A festa comemorativa dos 25 anos do CCB estende-se além-palcos: a praça central, intervencionada pelo atelier Promontório Arquitetos, terá uma instalação efémera realizada em cortiça, destinada aos ciclos de cinema de verão dedicados a Murray Grigor (13 de julho a 7 de setembro) e ao Maio de 68 (20 de julho a 31 de agosto). Está igualmente pensada uma Festa na Praça, a ter lugar a 10 de julho, que contará com o realizador João Botelho ou o encenador André E. Teodósio como DJ de serviço.
Outros aniversários foram chamados a esta temporada. Uma década de existência soma já a Fábrica das Artes, cuja programadora, Madalena Wallenstein, recordou ter a “primeira pedra” deste projeto dedicado a “todas as infâncias” ter sido lançada por António Mega Ferreira. A programação trabalha as questões de género e os mistérios do cérebro.

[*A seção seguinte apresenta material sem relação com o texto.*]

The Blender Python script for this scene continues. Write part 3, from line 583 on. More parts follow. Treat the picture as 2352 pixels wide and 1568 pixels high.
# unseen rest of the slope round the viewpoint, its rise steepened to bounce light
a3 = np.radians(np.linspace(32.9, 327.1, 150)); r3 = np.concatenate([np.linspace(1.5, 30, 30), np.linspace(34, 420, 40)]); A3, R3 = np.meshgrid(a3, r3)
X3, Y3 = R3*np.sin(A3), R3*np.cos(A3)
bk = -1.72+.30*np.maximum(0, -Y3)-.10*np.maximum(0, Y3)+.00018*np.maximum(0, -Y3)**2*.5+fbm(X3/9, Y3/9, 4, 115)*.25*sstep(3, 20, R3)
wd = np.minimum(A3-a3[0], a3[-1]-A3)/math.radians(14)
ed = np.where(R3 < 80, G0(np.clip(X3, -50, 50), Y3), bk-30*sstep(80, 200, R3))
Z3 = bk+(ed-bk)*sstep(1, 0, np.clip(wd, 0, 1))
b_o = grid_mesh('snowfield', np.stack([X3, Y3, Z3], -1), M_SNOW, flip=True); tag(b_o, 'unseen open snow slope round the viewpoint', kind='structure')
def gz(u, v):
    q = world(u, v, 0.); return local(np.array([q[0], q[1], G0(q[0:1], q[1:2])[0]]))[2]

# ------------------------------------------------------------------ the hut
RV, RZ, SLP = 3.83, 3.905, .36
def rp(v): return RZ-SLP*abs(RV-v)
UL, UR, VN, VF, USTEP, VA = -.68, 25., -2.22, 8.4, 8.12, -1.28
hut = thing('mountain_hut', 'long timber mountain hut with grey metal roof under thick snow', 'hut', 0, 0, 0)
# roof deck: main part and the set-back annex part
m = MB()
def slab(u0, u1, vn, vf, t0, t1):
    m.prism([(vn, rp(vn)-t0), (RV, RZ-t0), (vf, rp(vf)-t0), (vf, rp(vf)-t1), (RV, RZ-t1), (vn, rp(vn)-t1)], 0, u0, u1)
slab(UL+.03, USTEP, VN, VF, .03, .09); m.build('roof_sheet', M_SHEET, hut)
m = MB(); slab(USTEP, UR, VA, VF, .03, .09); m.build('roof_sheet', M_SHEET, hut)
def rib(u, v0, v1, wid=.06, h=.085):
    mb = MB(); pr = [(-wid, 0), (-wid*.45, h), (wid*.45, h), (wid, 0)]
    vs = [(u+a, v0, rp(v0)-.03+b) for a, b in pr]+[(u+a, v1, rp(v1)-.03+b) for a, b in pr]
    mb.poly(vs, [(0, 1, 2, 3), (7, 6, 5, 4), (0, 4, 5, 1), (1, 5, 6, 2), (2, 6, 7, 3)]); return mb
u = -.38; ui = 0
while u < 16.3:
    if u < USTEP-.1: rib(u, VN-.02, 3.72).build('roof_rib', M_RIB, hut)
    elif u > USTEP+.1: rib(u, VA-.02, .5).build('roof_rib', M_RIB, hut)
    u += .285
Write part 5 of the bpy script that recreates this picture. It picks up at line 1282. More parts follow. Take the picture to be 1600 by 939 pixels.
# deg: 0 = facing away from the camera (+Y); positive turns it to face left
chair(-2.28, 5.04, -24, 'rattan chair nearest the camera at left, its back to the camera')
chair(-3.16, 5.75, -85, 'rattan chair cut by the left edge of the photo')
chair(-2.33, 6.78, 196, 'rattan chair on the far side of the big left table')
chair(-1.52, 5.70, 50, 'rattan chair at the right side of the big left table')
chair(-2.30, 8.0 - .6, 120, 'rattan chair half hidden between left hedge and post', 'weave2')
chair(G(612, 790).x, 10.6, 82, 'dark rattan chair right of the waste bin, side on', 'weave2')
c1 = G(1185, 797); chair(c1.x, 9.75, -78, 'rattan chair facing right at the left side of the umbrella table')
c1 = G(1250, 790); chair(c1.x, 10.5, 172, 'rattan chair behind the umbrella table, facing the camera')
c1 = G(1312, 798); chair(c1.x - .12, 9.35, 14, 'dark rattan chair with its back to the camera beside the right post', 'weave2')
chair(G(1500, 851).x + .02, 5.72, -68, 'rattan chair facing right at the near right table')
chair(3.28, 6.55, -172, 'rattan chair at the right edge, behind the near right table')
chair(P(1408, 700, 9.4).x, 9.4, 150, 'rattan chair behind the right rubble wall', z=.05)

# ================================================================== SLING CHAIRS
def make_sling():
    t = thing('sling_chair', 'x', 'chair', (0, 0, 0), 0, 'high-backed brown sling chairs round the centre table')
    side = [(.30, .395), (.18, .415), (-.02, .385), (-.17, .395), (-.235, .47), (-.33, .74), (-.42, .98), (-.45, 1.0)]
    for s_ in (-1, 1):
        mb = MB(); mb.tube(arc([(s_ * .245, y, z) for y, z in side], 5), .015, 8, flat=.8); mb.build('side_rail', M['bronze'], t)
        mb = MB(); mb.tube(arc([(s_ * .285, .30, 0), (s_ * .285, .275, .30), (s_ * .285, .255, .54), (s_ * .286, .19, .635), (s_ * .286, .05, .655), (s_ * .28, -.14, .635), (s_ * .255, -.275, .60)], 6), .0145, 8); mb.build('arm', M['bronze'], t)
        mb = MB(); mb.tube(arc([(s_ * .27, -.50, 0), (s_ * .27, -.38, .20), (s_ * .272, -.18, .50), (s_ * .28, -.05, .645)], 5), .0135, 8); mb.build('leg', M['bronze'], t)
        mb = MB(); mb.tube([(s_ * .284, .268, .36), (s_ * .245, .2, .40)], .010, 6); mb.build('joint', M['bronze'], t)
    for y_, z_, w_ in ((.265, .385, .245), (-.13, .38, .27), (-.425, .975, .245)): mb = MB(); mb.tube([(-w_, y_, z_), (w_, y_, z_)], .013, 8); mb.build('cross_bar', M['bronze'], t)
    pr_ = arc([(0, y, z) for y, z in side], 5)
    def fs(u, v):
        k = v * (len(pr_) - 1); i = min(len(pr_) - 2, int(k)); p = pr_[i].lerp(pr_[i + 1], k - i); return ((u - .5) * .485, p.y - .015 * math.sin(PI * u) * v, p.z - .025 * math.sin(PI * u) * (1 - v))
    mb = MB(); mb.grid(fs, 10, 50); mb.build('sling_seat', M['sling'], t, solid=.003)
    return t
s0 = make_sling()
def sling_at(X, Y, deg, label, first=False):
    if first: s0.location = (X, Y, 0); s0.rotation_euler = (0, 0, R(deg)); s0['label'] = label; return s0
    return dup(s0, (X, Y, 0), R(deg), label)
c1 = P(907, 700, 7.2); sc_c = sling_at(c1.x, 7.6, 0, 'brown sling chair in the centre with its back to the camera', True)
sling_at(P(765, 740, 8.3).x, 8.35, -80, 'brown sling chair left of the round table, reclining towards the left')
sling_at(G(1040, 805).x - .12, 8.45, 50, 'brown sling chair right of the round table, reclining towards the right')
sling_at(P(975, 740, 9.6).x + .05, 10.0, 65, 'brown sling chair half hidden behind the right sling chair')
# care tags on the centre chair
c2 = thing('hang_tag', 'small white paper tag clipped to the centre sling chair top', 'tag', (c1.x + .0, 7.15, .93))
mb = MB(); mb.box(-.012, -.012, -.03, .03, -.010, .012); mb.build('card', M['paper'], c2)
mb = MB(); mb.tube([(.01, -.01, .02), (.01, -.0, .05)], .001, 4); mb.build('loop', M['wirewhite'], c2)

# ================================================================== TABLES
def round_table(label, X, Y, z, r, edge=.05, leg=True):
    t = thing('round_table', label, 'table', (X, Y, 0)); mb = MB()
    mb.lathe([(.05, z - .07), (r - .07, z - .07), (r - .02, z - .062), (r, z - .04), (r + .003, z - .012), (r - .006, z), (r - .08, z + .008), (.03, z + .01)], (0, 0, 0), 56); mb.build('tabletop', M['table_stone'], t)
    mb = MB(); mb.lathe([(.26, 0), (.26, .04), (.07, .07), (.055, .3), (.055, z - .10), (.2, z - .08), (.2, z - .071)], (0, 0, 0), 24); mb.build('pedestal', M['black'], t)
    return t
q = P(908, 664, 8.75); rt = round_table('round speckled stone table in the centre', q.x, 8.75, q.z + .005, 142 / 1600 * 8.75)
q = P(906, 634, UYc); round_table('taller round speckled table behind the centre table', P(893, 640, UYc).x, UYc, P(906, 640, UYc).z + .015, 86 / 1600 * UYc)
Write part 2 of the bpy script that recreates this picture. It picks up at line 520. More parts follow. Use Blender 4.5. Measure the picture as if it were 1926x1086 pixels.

A fundação do CCB é também evocada neste programa exaustivo: a exposição O território da arquitetura. Gregotti e Associati 1935-2017, com curadoria de Guido Morpugo, faz uma retrospetiva da obra do arquiteto que co-assinou o edifício (com Manuel Salgado). E passados 25 anos de existência, também o espaço físico do CCB será investido: a conclusão dos módulos 4 e 5, já previstos aquando da inauguração do Centro Cultural de Belém em 1993, arrancam em 2019 com a promessa de ocupação hoteleira, a par de obras de requalificação e ampliação em espaços como as salas Almada Negreiros e Ribeiro da Fonte. E em setembro, anunciou Isabel Cordeiro, será apresentada uma publicação coordenada pelo arquiteto Nuno Grande, que abrange a arquitetura, o design e o “esboço” da coleção de artes plásticas do CCB, assim como “entrevistas inéditas” a Vittorio Gregotti e a Manuel Salgado – os arquitetos que erigiram o Centro Cultural de Belém.